>>>

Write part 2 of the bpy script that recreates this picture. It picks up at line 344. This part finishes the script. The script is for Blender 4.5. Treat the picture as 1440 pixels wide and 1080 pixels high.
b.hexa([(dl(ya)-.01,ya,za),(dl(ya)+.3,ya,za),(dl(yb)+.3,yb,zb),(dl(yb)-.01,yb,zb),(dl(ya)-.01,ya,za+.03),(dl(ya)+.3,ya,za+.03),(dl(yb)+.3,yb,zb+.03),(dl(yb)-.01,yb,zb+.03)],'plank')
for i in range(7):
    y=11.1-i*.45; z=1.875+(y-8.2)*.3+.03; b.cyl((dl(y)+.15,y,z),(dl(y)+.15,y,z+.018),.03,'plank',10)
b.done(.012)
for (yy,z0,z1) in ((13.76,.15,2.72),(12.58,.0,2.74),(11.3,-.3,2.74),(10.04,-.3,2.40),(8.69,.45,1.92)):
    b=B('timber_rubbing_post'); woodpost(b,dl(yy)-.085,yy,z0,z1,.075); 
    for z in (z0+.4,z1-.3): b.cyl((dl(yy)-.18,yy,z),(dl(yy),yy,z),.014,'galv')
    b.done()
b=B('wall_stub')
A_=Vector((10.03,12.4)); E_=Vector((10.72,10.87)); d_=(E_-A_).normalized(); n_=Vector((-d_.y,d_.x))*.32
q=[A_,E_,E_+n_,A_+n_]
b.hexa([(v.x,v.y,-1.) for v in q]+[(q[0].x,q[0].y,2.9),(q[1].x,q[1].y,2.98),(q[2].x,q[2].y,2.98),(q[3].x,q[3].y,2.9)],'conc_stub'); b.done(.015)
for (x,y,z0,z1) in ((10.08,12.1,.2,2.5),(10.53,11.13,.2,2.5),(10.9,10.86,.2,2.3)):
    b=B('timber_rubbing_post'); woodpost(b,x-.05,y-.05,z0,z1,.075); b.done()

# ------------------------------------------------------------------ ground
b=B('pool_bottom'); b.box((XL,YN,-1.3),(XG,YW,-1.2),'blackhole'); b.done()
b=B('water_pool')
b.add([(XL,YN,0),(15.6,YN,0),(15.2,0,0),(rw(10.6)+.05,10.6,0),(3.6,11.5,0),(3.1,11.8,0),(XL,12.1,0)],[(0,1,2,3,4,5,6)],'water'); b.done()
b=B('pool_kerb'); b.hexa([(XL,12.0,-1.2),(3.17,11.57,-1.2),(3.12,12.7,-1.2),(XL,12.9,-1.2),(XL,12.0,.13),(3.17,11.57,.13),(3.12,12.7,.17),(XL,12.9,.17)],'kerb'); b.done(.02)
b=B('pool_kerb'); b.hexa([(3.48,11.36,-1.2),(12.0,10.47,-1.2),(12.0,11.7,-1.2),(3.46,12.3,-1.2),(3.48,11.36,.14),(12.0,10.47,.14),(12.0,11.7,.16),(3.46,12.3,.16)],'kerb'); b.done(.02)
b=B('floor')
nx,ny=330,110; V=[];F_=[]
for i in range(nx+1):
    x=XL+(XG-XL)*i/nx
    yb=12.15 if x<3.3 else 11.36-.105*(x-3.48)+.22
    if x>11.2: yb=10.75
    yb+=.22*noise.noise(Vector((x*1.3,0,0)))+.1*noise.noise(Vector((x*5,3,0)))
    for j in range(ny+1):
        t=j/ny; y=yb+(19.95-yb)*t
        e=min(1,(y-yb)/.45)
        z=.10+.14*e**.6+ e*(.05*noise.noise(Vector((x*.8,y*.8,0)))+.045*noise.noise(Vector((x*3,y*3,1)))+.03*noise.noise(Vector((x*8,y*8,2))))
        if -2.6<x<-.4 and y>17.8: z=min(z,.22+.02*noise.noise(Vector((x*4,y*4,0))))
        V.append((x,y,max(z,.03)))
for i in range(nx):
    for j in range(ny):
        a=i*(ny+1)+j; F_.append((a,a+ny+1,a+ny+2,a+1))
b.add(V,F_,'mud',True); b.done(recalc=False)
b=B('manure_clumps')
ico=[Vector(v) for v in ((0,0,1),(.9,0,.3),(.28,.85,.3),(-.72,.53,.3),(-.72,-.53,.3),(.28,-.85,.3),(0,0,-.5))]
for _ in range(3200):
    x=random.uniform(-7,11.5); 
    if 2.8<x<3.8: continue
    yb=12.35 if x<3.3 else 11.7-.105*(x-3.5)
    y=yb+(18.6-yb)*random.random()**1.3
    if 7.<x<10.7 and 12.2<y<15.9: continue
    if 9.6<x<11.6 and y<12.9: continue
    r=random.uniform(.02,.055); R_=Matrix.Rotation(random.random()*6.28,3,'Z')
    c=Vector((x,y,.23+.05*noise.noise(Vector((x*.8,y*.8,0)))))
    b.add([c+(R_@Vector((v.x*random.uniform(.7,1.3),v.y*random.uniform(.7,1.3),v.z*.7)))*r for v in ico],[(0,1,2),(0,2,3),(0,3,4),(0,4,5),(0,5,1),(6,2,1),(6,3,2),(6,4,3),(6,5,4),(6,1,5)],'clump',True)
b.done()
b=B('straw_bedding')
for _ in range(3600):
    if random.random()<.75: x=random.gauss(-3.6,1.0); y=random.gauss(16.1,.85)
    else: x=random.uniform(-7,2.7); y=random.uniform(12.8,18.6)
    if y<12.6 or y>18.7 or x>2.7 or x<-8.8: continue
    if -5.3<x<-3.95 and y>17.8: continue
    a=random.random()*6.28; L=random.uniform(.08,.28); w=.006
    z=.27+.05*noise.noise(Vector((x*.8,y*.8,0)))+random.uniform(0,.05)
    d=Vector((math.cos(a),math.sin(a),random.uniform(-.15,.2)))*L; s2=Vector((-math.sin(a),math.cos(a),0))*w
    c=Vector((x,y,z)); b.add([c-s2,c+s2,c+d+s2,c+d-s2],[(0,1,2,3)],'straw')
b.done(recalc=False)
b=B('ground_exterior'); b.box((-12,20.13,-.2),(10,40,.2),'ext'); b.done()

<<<

» **AIM OF THE TASK**:
Write the complete data out, exactly as above.

» **EXERCISE RESPONSE**:
Write part 2 of the bpy script that recreates this picture. It picks up at line 344. This part finishes the script. The script is for Blender 4.5. Treat the picture as 1440 pixels wide and 1080 pixels high.
b.hexa([(dl(ya)-.01,ya,za),(dl(ya)+.3,ya,za),(dl(yb)+.3,yb,zb),(dl(yb)-.01,yb,zb),(dl(ya)-.01,ya,za+.03),(dl(ya)+.3,ya,za+.03),(dl(yb)+.3,yb,zb+.03),(dl(yb)-.01,yb,zb+.03)],'plank')
for i in range(7):
    y=11.1-i*.45; z=1.875+(y-8.2)*.3+.03; b.cyl((dl(y)+.15,y,z),(dl(y)+.15,y,z+.018),.03,'plank',10)
b.done(.012)
for (yy,z0,z1) in ((13.76,.15,2.72),(12.58,.0,2.74),(11.3,-.3,2.74),(10.04,-.3,2.40),(8.69,.45,1.92)):
    b=B('timber_rubbing_post'); woodpost(b,dl(yy)-.085,yy,z0,z1,.075); 
    for z in (z0+.4,z1-.3): b.cyl((dl(yy)-.18,yy,z),(dl(yy),yy,z),.014,'galv')
    b.done()
b=B('wall_stub')
A_=Vector((10.03,12.4)); E_=Vector((10.72,10.87)); d_=(E_-A_).normalized(); n_=Vector((-d_.y,d_.x))*.32
q=[A_,E_,E_+n_,A_+n_]
b.hexa([(v.x,v.y,-1.) for v in q]+[(q[0].x,q[0].y,2.9),(q[1].x,q[1].y,2.98),(q[2].x,q[2].y,2.98),(q[3].x,q[3].y,2.9)],'conc_stub'); b.done(.015)
for (x,y,z0,z1) in ((10.08,12.1,.2,2.5),(10.53,11.13,.2,2.5),(10.9,10.86,.2,2.3)):
    b=B('timber_rubbing_post'); woodpost(b,x-.05,y-.05,z0,z1,.075); b.done()

# ------------------------------------------------------------------ ground
b=B('pool_bottom'); b.box((XL,YN,-1.3),(XG,YW,-1.2),'blackhole'); b.done()
b=B('water_pool')
b.add([(XL,YN,0),(15.6,YN,0),(15.2,0,0),(rw(10.6)+.05,10.6,0),(3.6,11.5,0),(3.1,11.8,0),(XL,12.1,0)],[(0,1,2,3,4,5,6)],'water'); b.done()
b=B('pool_kerb'); b.hexa([(XL,12.0,-1.2),(3.17,11.57,-1.2),(3.12,12.7,-1.2),(XL,12.9,-1.2),(XL,12.0,.13),(3.17,11.57,.13),(3.12,12.7,.17),(XL,12.9,.17)],'kerb'); b.done(.02)
b=B('pool_kerb'); b.hexa([(3.48,11.36,-1.2),(12.0,10.47,-1.2),(12.0,11.7,-1.2),(3.46,12.3,-1.2),(3.48,11.36,.14),(12.0,10.47,.14),(12.0,11.7,.16),(3.46,12.3,.16)],'kerb'); b.done(.02)
b=B('floor')
nx,ny=330,110; V=[];F_=[]
for i in range(nx+1):
    x=XL+(XG-XL)*i/nx
    yb=12.15 if x<3.3 else 11.36-.105*(x-3.48)+.22
    if x>11.2: yb=10.75
    yb+=.22*noise.noise(Vector((x*1.3,0,0)))+.1*noise.noise(Vector((x*5,3,0)))
    for j in range(ny+1):
        t=j/ny; y=yb+(19.95-yb)*t
        e=min(1,(y-yb)/.45)
        z=.10+.14*e**.6+ e*(.05*noise.noise(Vector((x*.8,y*.8,0)))+.045*noise.noise(Vector((x*3,y*3,1)))+.03*noise.noise(Vector((x*8,y*8,2))))
        if -2.6<x<-.4 and y>17.8: z=min(z,.22+.02*noise.noise(Vector((x*4,y*4,0))))
        V.append((x,y,max(z,.03)))
for i in range(nx):
    for j in range(ny):
        a=i*(ny+1)+j; F_.append((a,a+ny+1,a+ny+2,a+1))
b.add(V,F_,'mud',True); b.done(recalc=False)
b=B('manure_clumps')
ico=[Vector(v) for v in ((0,0,1),(.9,0,.3),(.28,.85,.3),(-.72,.53,.3),(-.72,-.53,.3),(.28,-.85,.3),(0,0,-.5))]
for _ in range(3200):
    x=random.uniform(-7,11.5); 
    if 2.8<x<3.8: continue
    yb=12.35 if x<3.3 else 11.7-.105*(x-3.5)
    y=yb+(18.6-yb)*random.random()**1.3
    if 7.<x<10.7 and 12.2<y<15.9: continue
    if 9.6<x<11.6 and y<12.9: continue
    r=random.uniform(.02,.055); R_=Matrix.Rotation(random.random()*6.28,3,'Z')
    c=Vector((x,y,.23+.05*noise.noise(Vector((x*.8,y*.8,0)))))
    b.add([c+(R_@Vector((v.x*random.uniform(.7,1.3),v.y*random.uniform(.7,1.3),v.z*.7)))*r for v in ico],[(0,1,2),(0,2,3),(0,3,4),(0,4,5),(0,5,1),(6,2,1),(6,3,2),(6,4,3),(6,5,4),(6,1,5)],'clump',True)
b.done()
b=B('straw_bedding')
for _ in range(3600):
    if random.random()<.75: x=random.gauss(-3.6,1.0); y=random.gauss(16.1,.85)
    else: x=random.uniform(-7,2.7); y=random.uniform(12.8,18.6)
    if y<12.6 or y>18.7 or x>2.7 or x<-8.8: continue
    if -5.3<x<-3.95 and y>17.8: continue
    a=random.random()*6.28; L=random.uniform(.08,.28); w=.006
    z=.27+.05*noise.noise(Vector((x*.8,y*.8,0)))+random.uniform(0,.05)
    d=Vector((math.cos(a),math.sin(a),random.uniform(-.15,.2)))*L; s2=Vector((-math.sin(a),math.cos(a),0))*w
    c=Vector((x,y,z)); b.add([c-s2,c+s2,c+d+s2,c+d-s2],[(0,1,2,3)],'straw')
b.done(recalc=False)
b=B('ground_exterior'); b.box((-12,20.13,-.2),(10,40,.2),'ext'); b.done()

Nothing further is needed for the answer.